Devant les plus de 600 personnes venues assister à la matinée de conférences de Passeport Avenir, célébrant à la fois les 5 premières années de l’association et la nouvelle rentrée des classes 2011/2012, la table ronde « Et si Passeport Avenir n’existait pas… » a suscité de nombreux échanges. Compte-rendu d’une discussion animée…

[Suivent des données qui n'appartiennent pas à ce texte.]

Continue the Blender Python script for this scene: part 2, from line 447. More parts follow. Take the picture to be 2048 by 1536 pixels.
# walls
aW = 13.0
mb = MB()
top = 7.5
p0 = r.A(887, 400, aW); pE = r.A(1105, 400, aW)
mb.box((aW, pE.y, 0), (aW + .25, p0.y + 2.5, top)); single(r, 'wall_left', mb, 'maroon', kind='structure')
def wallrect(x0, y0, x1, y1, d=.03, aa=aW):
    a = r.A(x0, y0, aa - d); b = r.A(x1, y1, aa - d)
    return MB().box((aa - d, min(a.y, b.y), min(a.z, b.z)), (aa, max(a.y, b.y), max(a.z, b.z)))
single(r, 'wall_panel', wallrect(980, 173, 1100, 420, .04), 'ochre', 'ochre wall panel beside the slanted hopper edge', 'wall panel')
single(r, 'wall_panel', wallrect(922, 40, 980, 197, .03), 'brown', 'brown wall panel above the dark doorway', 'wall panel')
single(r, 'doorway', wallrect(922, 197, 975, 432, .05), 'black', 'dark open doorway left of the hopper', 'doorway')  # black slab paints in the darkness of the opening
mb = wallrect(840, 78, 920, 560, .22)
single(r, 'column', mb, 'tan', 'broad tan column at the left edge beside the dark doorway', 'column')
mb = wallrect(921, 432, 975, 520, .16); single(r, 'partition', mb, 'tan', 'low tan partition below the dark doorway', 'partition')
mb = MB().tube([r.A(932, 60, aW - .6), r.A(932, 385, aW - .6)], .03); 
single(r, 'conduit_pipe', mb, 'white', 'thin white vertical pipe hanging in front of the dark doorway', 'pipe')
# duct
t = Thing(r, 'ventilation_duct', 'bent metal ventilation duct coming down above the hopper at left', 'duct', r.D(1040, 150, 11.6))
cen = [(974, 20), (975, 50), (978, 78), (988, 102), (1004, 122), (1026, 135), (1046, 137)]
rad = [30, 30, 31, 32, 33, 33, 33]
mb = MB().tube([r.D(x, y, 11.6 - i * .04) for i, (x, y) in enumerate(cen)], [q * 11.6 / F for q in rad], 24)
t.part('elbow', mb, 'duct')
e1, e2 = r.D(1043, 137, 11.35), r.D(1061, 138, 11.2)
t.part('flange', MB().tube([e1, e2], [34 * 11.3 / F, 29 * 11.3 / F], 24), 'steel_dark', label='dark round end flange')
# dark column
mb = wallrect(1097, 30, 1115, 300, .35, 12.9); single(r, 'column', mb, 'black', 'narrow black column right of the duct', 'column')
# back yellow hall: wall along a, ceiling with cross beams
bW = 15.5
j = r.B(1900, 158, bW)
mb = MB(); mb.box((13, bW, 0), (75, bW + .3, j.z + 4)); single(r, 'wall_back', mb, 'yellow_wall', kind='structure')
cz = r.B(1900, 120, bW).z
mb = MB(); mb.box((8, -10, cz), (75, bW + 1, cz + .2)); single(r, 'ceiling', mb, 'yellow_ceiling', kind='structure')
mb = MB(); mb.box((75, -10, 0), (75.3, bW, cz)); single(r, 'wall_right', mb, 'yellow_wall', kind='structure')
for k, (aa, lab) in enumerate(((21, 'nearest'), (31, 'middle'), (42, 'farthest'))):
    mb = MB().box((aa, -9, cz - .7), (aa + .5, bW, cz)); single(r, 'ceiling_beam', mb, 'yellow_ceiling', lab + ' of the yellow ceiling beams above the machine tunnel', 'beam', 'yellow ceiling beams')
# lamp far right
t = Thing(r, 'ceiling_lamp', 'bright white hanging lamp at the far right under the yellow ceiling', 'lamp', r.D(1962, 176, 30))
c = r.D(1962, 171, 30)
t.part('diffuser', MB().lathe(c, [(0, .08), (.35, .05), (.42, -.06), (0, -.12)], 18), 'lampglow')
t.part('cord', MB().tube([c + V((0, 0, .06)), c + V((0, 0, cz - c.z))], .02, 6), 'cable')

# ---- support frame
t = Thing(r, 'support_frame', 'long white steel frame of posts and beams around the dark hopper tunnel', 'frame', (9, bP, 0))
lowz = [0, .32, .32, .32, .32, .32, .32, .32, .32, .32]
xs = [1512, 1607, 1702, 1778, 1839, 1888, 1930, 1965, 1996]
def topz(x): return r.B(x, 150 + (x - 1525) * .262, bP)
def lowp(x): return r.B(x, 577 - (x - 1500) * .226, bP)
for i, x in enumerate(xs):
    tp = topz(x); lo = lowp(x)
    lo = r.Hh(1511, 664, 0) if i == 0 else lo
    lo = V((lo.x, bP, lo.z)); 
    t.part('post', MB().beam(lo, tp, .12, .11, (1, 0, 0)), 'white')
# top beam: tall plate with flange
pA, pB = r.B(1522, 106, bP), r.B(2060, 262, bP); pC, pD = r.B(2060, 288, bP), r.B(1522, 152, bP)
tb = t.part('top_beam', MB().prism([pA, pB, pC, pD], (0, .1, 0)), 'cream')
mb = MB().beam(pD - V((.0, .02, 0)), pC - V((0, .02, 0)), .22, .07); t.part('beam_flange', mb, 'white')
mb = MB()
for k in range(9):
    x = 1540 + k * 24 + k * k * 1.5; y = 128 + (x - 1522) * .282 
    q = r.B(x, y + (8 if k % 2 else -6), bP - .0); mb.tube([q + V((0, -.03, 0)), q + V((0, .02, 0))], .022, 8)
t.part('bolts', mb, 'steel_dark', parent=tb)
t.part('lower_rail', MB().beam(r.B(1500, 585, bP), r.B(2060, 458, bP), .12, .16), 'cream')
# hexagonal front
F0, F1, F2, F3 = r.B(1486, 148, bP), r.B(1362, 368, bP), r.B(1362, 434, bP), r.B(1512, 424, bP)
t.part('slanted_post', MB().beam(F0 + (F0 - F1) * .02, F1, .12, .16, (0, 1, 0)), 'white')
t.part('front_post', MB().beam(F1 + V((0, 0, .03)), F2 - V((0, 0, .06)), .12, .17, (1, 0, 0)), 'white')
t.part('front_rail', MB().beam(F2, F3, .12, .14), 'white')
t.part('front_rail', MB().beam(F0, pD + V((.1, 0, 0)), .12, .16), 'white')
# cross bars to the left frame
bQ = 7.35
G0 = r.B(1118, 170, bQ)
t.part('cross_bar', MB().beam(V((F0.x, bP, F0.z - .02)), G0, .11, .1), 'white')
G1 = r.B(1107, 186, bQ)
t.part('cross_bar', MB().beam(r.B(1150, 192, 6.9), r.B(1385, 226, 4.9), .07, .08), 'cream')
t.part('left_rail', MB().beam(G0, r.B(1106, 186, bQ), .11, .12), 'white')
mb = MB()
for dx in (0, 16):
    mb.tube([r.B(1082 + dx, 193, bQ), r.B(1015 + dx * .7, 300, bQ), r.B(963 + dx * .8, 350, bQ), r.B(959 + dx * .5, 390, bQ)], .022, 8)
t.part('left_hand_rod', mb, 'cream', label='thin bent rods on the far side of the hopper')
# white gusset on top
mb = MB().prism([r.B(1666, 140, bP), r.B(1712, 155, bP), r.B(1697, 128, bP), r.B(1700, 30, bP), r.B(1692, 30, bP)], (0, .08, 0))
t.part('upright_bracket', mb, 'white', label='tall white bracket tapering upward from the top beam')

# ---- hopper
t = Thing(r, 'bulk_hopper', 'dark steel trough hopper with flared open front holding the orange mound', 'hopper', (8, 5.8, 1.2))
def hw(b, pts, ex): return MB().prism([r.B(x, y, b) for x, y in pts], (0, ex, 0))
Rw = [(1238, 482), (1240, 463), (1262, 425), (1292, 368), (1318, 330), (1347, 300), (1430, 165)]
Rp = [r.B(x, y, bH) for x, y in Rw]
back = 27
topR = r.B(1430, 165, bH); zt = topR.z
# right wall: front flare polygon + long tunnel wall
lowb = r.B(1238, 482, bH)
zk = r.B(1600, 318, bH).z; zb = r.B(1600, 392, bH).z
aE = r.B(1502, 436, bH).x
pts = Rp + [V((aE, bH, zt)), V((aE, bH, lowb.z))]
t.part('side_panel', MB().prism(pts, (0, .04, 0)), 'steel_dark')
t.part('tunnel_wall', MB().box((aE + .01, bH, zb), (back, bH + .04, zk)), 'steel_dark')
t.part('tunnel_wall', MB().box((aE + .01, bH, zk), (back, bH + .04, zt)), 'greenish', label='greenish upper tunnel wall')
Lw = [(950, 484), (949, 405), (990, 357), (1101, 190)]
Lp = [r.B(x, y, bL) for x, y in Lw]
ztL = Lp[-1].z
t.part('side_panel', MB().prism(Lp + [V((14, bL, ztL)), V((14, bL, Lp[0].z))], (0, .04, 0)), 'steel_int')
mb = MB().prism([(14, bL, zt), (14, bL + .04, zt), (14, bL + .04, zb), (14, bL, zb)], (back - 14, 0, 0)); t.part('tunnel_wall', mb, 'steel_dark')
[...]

Lors de l’événement de rentrée de Passeport Avenir, qui s’est déroulé le 24 novembre dernier au cinéma MK2 Bibliothèque (Paris 13), s’est tenue une table ronde intitulée « Et si Passeport Avenir n’existait pas… ». Animée par Vincent Edin, celle-ci a réuni :
Jean-François Bourdon, Chef de Bureau de la Politique d’Education Prioritaire et du Dispositif d’Accompagnement du Ministère de l’Education Nationale
Guy Carcassonne, Professeur de Droit Public à l’Université de Paris Ouest Nanterre La Défense
Patrick Scharnitzky, Professeur affilié à ESCP Europe
Ben Verwaayen, Directeur Général d’Alcatel-Lucent
Retrouvez la vidéo de la table ronde en suivant ce lien : http://www.youtube.com/watch?feature=player_detailpage&v=3tGlRugiuIE
Et si Passeport Avenir n’existait pas ?
Ses élèves ne bénéficiant pas encore du programme de l’association, Guy Carcassonne, Professeur de Droit Public à l’Université de Paris Ouest Nanterre La Défense, peut facilement s’en rendre compte. « La discipline que j’enseigne ne fabrique pas de chômeurs. Mais certains jeunes, issus de milieux défavorisés, ont besoin de plus de temps pour trouver un emploi, qui plus est pas toujours en phase avec leur niveau de qualification », déclare-t-il. « Ils ne connaissent en effet pas les codes de l’entreprise, n’ont pas les bons réseaux, personne pour les accompagner. Ils sont véritablement handicapés, ne serait-ce que pour trouver un stage. »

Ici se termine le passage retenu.